Kale died a peaceful death last night, in the early winter months of 2016. A beloved cousin of the Cruciferous family, its legacy joins the likes of renowned child favorites cabbage, broccoli and Brussels sprouts. Kale leaves behind very little, except perhaps a bitter taste in your mouth. Its relevance was five years old.

Kale got its start working as the rough shrubbery lining the perimeter of literally every salad bar in America. One day some jerk knocked a few leaves into his Caesar salad while reaching for the crouton bowl. Fancying it a creative garnish from the Applebee’s sous-chef, the genius forced some of the dark green leaves down his gullet along with his iceberg lettuce. He did not like the taste but felt less guilty about the brownie sundae he ate afterward, so he went home and loudly described this new salad that “wasn’t too bad” to anyone who would listen. The neighbor two houses over heard as she was Googling new juice ingredients. Thus commenced an intricate butterfly effect.

So it began: The year 2012 saw a large spike in green juice sales. By then kale endorsements had blown the roof off of the nutrition pyramid — rich in phytochemicals for eyes, magnesium for bones and antioxidants for hearts, said a physician over a phone somewhere. “Vitamin K to make your waist as thin as your bloodstream,” they said. Few people actually wanted to chew on the plant (“I think I like it,” said one yoga instructor), but drinking it was mercifully efficient. A meal in a bottle, said a man in a cheap suit before adjusting the price tag from $4 to $10.

But kale didn’t stop there.

By 2014, not only were the masses eating it raw as well as boiling and drinking it — they were paying money to do so. Global pop icon Beyoncé wore a T-shirt bearing the word in white lettering, and every clothing store on Rodeo Drive followed suit, desperately careful to get the font just right. Consumption of the leaf continued to rise — data from MyFitnessPal users in 2014 showed a 710% increase in kale consumption over the course of three years. Each successive New Year’s Day saw skyrocketing sales to match ambitious new fad diets. “I actually like it,” said my father.

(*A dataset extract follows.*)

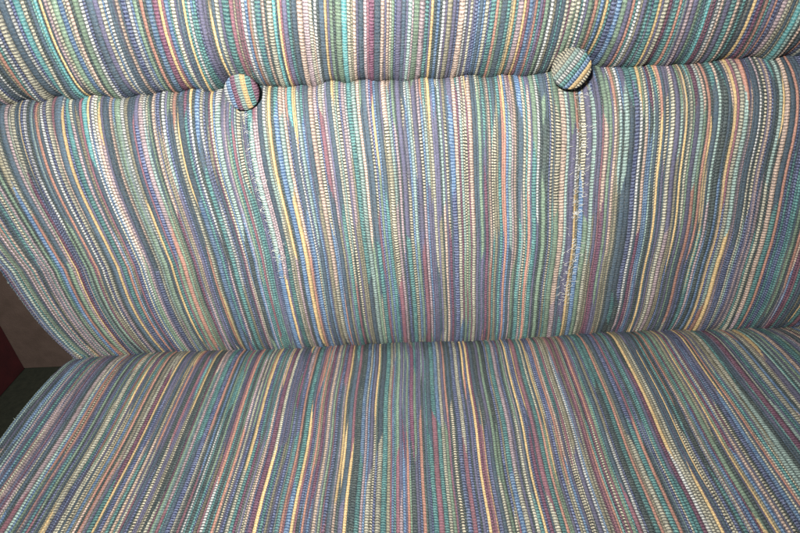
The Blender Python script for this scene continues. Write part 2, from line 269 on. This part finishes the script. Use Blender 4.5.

Then, abruptly, 2016 saw a slump in kale enthusiasm. No one knows how it started, but some trace the shift to a chilling story about models eating too much of the plant and having diarrhea. This whole time, we had trusted kale as our primary food source. Slowly, our “cheat days” began to multiply. More and more dads followed suit. National enthusiasm for “massaging the leaves beforehand for best texture” took a nosedive. It wasn’t long before grocery stores were moving kale off the spotlighted sections of their shelves. Said one lady exiting the supermarket: “That’s just capitalism, man.”

The cause of kale’s death is unknown, but many suspect that the public found a new sweetheart. If I were a betting man, I’d start choosing fonts for those “Cauliflower Rice” T-shirts now — it might not be green, but it pairs pretty well with Buffalo sauce.